Super PACs and otherac secretive funding groups known as “advocacy organizations” have changed campaigns, and not for the better. The New York Times wrote in an article entitled, “Super PACs Let Strategists Off the Leash,” that campaigns can now last longer. Candidates have a few very rich people who want to keep up, and are willing to pay for, extended attacks on opponents.  And there is an added benefit—no regular people involved.  The article quotes Bob Schuman, who ran a super PAC, Americans for Rick Perry.  The quote should make us all sit up and take notice. He said, “You don’t have kitchen cabinets made up of well-intentioned friends and neighbors who don’t know what they’re doing but eat up a lot of your time.” And, “Super PACs don’t have spouses.” These Super PAC funders and managers like the idea that just a few people can be heard over those annoying candidates, their spouses, and friends and neighbors, and that their special interests get special attention, even if they do not share the same interests as those annoying citizens.  

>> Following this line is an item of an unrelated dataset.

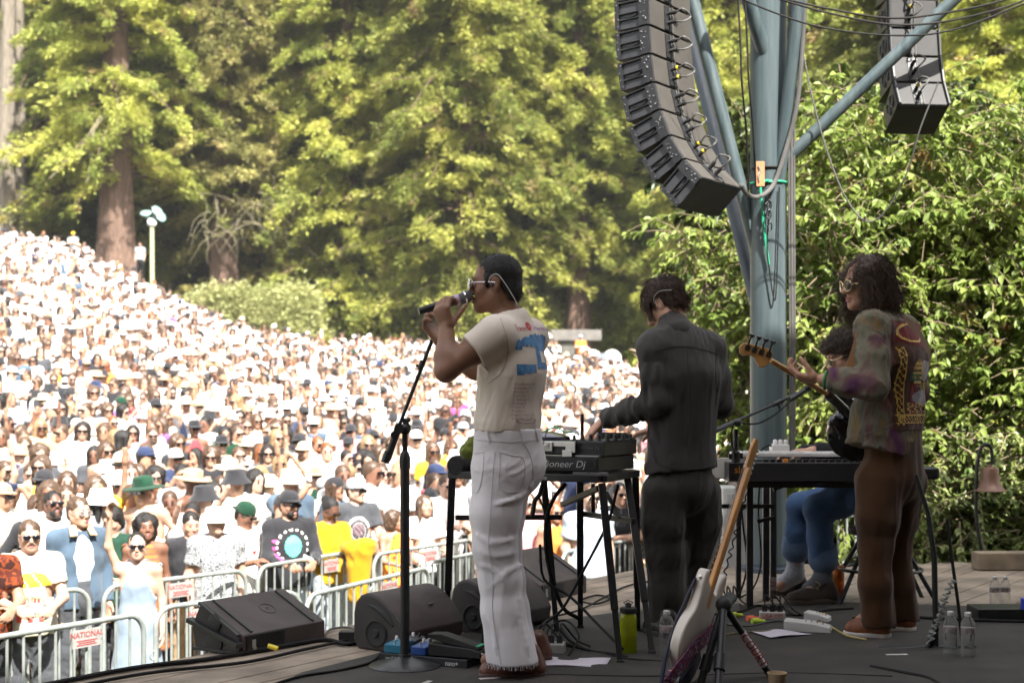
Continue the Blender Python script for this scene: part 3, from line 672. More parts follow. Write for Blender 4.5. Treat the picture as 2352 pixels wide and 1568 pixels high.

Recently, a Super PAC’s plan to run racially divisive ads against President Obama came to light before it was implemented, and everyone involved ran away from the idea, claiming they were shocked at this vicious plan. But there are more than 500 Super PACs now registered with the Federal Election Commission, and most of us understand why they are there. Ever since the Supreme Court’s misguided 2010 decision in Citizens United, Super PACs and other “advocacy” groups can accept unlimited money in a race. This is just wrong. Individuals can only contribute $2,500 in a primary and an additional $2,500 in the general campaign, and there are strict rules about identifying the donors. Traditional PACs, such as the National Education Association, which donates to me, and ExxonMobil, which donates to Congressman Frank Guinta, can only give $10,000. But now, they and others can give an unlimited amount of money to a Super PAC to attack or support either of us, as long as they don’t coordinate with us.  Super PACs can easily hide the money because it is extremely difficult to identify who owns private equity firms, and the “advocacy” organizations are not required to identify donors.

The Montana Supreme Court upheld a 100-year old state law last year that restricted corporate campaign funding. Even a hundred years ago, voters understood that Montana could be “especially vulnerable” to corporate control, because Montana’s state politics were controlled by mining and agricultural interests.  Senators John McCain, a Republican, and Sheldon Whitehouse, a Democrat, agree with the 22 states and the District of Columbia who are trying to keep the US Supreme Court Citizens United decision from stopping Montana’s state laws that restrict corporate campaign money.

The Citizens United decision is outrageous, and I hope that the Court does review and overturn its decision.  But unless and until the United States Supreme Court acts, there are steps citizens and politicians can take.

First, Congress can pass a law requiring full disclosure. This simply means that if you donate money, you have to disclose who you are. I cosponsored that bill when I was in Congress.  Second, require companies to give shareholders a vote on political spending. Shareholders do not have the freedom of speech to say “no” to the corporate managers right now. Third, adopt public financing. The Fair Elections Now Act, which I also cosponsored, would give candidates public money if they demonstrated voter financial support for their candidacies. This would free the candidates from dialing for private dollars all the time, and reduce donor influence on members of Congress.

Polls show that the majority of voters want campaign finance reform.  I have asked Congressman Frank Guinta to join me and ask Super PACs and other outside groups who have secret money to stay out of our race. He has refused, but I will keep asking, because we have to start somewhere and we have to start now.